Data shown:
--
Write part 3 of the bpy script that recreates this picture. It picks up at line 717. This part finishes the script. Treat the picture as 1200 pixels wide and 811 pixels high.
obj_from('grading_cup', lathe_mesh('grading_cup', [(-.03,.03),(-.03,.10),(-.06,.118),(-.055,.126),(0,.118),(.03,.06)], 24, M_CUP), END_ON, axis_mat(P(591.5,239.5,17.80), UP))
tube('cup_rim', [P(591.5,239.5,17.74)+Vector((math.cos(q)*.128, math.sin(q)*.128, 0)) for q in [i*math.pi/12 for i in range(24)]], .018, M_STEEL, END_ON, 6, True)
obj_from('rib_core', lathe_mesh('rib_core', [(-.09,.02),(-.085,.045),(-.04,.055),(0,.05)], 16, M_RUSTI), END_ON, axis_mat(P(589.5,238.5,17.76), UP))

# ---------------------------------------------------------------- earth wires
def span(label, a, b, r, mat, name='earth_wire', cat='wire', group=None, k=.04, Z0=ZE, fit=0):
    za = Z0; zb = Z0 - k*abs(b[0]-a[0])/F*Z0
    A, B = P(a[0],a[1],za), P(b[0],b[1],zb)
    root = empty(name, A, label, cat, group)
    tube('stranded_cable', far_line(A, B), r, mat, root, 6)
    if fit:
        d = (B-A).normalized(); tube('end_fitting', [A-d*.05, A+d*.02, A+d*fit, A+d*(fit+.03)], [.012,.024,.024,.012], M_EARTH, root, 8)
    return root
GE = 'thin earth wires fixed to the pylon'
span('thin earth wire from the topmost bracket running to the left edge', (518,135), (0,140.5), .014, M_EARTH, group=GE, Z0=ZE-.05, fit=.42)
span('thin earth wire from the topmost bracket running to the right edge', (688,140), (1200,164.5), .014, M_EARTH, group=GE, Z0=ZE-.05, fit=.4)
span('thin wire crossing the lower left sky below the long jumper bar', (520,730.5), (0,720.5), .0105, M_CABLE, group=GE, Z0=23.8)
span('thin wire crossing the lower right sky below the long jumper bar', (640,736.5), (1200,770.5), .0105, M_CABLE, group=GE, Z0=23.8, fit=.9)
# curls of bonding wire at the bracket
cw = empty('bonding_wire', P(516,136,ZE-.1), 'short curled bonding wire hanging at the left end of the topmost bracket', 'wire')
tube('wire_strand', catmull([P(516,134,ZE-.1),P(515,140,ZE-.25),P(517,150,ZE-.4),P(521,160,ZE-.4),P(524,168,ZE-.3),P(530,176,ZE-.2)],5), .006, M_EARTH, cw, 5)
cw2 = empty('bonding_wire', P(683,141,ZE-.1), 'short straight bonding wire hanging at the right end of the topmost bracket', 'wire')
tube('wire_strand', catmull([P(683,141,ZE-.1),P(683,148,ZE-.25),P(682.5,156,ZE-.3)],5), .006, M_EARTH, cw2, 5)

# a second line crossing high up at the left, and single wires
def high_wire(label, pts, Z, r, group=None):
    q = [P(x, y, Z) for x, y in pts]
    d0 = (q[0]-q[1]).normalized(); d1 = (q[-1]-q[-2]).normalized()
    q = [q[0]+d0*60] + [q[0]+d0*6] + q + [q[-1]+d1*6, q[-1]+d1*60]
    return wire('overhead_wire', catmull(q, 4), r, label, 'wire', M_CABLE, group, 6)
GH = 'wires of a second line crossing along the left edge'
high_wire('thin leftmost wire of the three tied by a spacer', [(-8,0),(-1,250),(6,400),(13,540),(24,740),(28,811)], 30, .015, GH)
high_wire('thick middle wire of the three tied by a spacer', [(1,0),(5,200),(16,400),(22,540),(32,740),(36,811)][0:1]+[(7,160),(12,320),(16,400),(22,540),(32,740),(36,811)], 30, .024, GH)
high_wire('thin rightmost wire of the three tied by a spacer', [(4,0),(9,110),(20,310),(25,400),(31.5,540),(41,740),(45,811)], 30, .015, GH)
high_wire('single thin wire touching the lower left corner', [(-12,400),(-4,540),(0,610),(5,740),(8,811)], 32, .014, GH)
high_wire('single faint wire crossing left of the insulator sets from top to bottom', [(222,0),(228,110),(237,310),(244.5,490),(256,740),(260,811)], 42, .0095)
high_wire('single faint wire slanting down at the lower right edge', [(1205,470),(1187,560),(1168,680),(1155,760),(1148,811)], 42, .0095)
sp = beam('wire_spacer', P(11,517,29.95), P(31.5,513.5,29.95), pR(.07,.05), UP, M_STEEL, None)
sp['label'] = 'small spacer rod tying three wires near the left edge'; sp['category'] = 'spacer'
--
Direction: Each line above is to be repeated exactly.

Output below:
Write part 3 of the bpy script that recreates this picture. It picks up at line 717. This part finishes the script. Treat the picture as 1200 pixels wide and 811 pixels high.
obj_from('grading_cup', lathe_mesh('grading_cup', [(-.03,.03),(-.03,.10),(-.06,.118),(-.055,.126),(0,.118),(.03,.06)], 24, M_CUP), END_ON, axis_mat(P(591.5,239.5,17.80), UP))
tube('cup_rim', [P(591.5,239.5,17.74)+Vector((math.cos(q)*.128, math.sin(q)*.128, 0)) for q in [i*math.pi/12 for i in range(24)]], .018, M_STEEL, END_ON, 6, True)
obj_from('rib_core', lathe_mesh('rib_core', [(-.09,.02),(-.085,.045),(-.04,.055),(0,.05)], 16, M_RUSTI), END_ON, axis_mat(P(589.5,238.5,17.76), UP))

# ---------------------------------------------------------------- earth wires
def span(label, a, b, r, mat, name='earth_wire', cat='wire', group=None, k=.04, Z0=ZE, fit=0):
    za = Z0; zb = Z0 - k*abs(b[0]-a[0])/F*Z0
    A, B = P(a[0],a[1],za), P(b[0],b[1],zb)
    root = empty(name, A, label, cat, group)
    tube('stranded_cable', far_line(A, B), r, mat, root, 6)
    if fit:
        d = (B-A).normalized(); tube('end_fitting', [A-d*.05, A+d*.02, A+d*fit, A+d*(fit+.03)], [.012,.024,.024,.012], M_EARTH, root, 8)
    return root
GE = 'thin earth wires fixed to the pylon'
span('thin earth wire from the topmost bracket running to the left edge', (518,135), (0,140.5), .014, M_EARTH, group=GE, Z0=ZE-.05, fit=.42)
span('thin earth wire from the topmost bracket running to the right edge', (688,140), (1200,164.5), .014, M_EARTH, group=GE, Z0=ZE-.05, fit=.4)
span('thin wire crossing the lower left sky below the long jumper bar', (520,730.5), (0,720.5), .0105, M_CABLE, group=GE, Z0=23.8)
span('thin wire crossing the lower right sky below the long jumper bar', (640,736.5), (1200,770.5), .0105, M_CABLE, group=GE, Z0=23.8, fit=.9)
# curls of bonding wire at the bracket
cw = empty('bonding_wire', P(516,136,ZE-.1), 'short curled bonding wire hanging at the left end of the topmost bracket', 'wire')
tube('wire_strand', catmull([P(516,134,ZE-.1),P(515,140,ZE-.25),P(517,150,ZE-.4),P(521,160,ZE-.4),P(524,168,ZE-.3),P(530,176,ZE-.2)],5), .006, M_EARTH, cw, 5)
cw2 = empty('bonding_wire', P(683,141,ZE-.1), 'short straight bonding wire hanging at the right end of the topmost bracket', 'wire')
tube('wire_strand', catmull([P(683,141,ZE-.1),P(683,148,ZE-.25),P(682.5,156,ZE-.3)],5), .006, M_EARTH, cw2, 5)

# a second line crossing high up at the left, and single wires
def high_wire(label, pts, Z, r, group=None):
    q = [P(x, y, Z) for x, y in pts]
    d0 = (q[0]-q[1]).normalized(); d1 = (q[-1]-q[-2]).normalized()
    q = [q[0]+d0*60] + [q[0]+d0*6] + q + [q[-1]+d1*6, q[-1]+d1*60]
    return wire('overhead_wire', catmull(q, 4), r, label, 'wire', M_CABLE, group, 6)
GH = 'wires of a second line crossing along the left edge'
high_wire('thin leftmost wire of the three tied by a spacer', [(-8,0),(-1,250),(6,400),(13,540),(24,740),(28,811)], 30, .015, GH)
high_wire('thick middle wire of the three tied by a spacer', [(1,0),(5,200),(16,400),(22,540),(32,740),(36,811)][0:1]+[(7,160),(12,320),(16,400),(22,540),(32,740),(36,811)], 30, .024, GH)
high_wire('thin rightmost wire of the three tied by a spacer', [(4,0),(9,110),(20,310),(25,400),(31.5,540),(41,740),(45,811)], 30, .015, GH)
high_wire('single thin wire touching the lower left corner', [(-12,400),(-4,540),(0,610),(5,740),(8,811)], 32, .014, GH)
high_wire('single faint wire crossing left of the insulator sets from top to bottom', [(222,0),(228,110),(237,310),(244.5,490),(256,740),(260,811)], 42, .0095)
high_wire('single faint wire slanting down at the lower right edge', [(1205,470),(1187,560),(1168,680),(1155,760),(1148,811)], 42, .0095)
sp = beam('wire_spacer', P(11,517,29.95), P(31.5,513.5,29.95), pR(.07,.05), UP, M_STEEL, None)
sp['label'] = 'small spacer rod tying three wires near the left edge'; sp['category'] = 'spacer'